Original poster: "Gerry Reynolds" <gerryreynolds-at-earthlink-dot-net> 

Hi Robert,

I've started some simulations to get a better feel of the transient reponse
and its affect on the charging time for various Cp's from small to Cres to
C_ltr and I'm seeing a phenomenum that might go well into a java kind of
designer, but I will hold off until I get more into it.

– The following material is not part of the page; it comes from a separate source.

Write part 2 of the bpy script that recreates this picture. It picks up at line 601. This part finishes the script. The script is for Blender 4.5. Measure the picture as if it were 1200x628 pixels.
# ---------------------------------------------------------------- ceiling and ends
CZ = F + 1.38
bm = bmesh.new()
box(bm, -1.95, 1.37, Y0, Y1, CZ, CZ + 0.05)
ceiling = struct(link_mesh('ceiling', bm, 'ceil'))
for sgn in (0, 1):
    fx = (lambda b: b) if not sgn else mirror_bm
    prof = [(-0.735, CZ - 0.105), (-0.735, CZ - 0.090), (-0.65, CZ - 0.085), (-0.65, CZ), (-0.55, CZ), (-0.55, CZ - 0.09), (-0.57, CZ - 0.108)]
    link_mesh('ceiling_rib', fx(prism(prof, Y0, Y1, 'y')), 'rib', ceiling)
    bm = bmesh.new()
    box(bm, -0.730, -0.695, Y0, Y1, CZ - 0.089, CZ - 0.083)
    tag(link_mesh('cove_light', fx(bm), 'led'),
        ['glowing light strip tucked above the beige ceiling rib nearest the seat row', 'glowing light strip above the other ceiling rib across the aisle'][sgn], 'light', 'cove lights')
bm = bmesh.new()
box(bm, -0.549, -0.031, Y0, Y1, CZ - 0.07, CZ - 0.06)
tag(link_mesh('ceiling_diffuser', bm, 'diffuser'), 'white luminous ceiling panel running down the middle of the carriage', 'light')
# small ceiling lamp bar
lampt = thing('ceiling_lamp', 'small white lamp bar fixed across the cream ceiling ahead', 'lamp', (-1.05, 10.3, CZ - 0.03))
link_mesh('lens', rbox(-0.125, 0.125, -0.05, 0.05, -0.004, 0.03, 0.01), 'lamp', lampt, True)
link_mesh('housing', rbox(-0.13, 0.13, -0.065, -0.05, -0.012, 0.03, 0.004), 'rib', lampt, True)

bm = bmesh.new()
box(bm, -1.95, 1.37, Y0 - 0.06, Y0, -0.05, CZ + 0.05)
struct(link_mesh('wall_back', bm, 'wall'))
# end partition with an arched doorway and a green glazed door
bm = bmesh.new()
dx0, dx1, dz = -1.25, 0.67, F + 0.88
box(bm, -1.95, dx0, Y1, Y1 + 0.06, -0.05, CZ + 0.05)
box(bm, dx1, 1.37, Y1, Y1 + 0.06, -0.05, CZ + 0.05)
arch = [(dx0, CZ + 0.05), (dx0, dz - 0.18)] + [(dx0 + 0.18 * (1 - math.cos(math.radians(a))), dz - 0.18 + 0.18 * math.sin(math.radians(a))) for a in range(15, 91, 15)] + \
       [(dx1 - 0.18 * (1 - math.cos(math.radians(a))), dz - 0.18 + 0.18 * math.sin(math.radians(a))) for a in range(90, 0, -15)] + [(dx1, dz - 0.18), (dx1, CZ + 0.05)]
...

Anyway, comments interspersed.


 > Original poster: "Robert Jones" <alwynj48-at-earthlink-dot-net>
 >
 > More thoughts on this.
 >
 >  > Original poster: "Robert Jones" <alwynj48-at-earthlink-dot-net>
 >  >
 >  > The cap voltage consists of a series of terms:
 >  > vc = vss + vtr1 + vtr2 + vtr3 + .........etc
 >  >
 >  > vss is the steady state response, vtr1, vtr2 etc are the transient
 > responses
 >  > from each sg conduction.
 >  >
 >  > vss is constant sin with a f equal to the supply f and an amplitude
 >  > determined by V R L and C
 >  > vtr's are damped cosines determined by the R L C frequency and  decay
by
 >  > R/gap losses.
 >  > ie vss has the same f as the supply and vtr is the f of R L C.
 >  >
 >  > vss is known.



 > Consider what we would like the solutions to have.
 >
 > 1. It should repeat at the supply frequency.

I'm thinking that the firing voltage is not only function of the line freq,
but also the resonant freq of the LRC circuit which may negate the desire to
be periodic with the line frequency.  The beginning of a new transient will
start when the SG quenches so I'm thinking there are too many other
variables that are asynchronous to the line frequency.

 > 2. At SG conduction the cap current should be zero.

Do you mean when the SG stops conduction (ie, at quench)

 > 3. Unipolar charge current.
 >
 > I think constraint 2 removes the memory of pervious conductions.

The only memory, I think, would remain is current thru the NST inductor.  It
seems this will be a function of where in the AC cycle we are when quench
occurs and what the transient history is.

 > Hence only the first to terms need be considered.
 > This means we only need to consider 1/2 cycle.
 > It also mean that the slope of vcc must be zero immediately before
 > conduction for zero cap current at conduction.
 >
 > If each cycle is identical but opposite polarity, then the start and end
 > voltages must be equal and opposite.
 >
 >  >From sketching the waveforms  I can only find one solution that meets 1
2
 > and 3 and that's with a very large C and only one more case,  the resonant
C
 > case,  that meets 1 and 2. There may be many more.
 >
 > The one I am not certain about is the resonant C case. As I am not certain
 > if the start end voltages are equal magnitude. A problem with a two factor
 > in the e term.
 >
 > The  very large C case is not interesting in its self.
 > But it does suggest a solutions were C is between 1 and 2 times resonance.
 >
 > For example if vss is a is almost a cos while vtr has a lower frequency.

For LTR?

 > vss
 > starts with  the opposite polarity to vtr.
 > At the end it has changed polarity and sums with vss.
 > To meet 1 and 2 the cos needs to be delayed so the slope of vcc and vtr
are
 > equal and opposite at the end of the cycle, and have the start and end
 > magnitudes equal..
 >
 > I assume this is the  1.5 res  solution  which is better (in my sketch)
than
 > the 1 res solution because the charge current is more unipolar. I will
have
 > to do the maths for a comparison of the bang size and fix the 2 problem.
 >
 > A note of caution on the above.  I have not considered how stable the
 > solutions are (or even if a system can get in to them).  By this I mean
that
 > if for some reason the ssg fires early or late  how does that effect the
 > timing of the next conduction. Ideally we want the solution to be stable
 > i.e. after an early or late conduction it returns to the original cycle.
 > Then a static gap can be used.  This probably has something to do with the
 > differential change in timing of the next conduction with respect to a
 > change of  timing of the first.
 >
 > Hence 4. Good stability.
 >
 >
 > Bob
 >
 >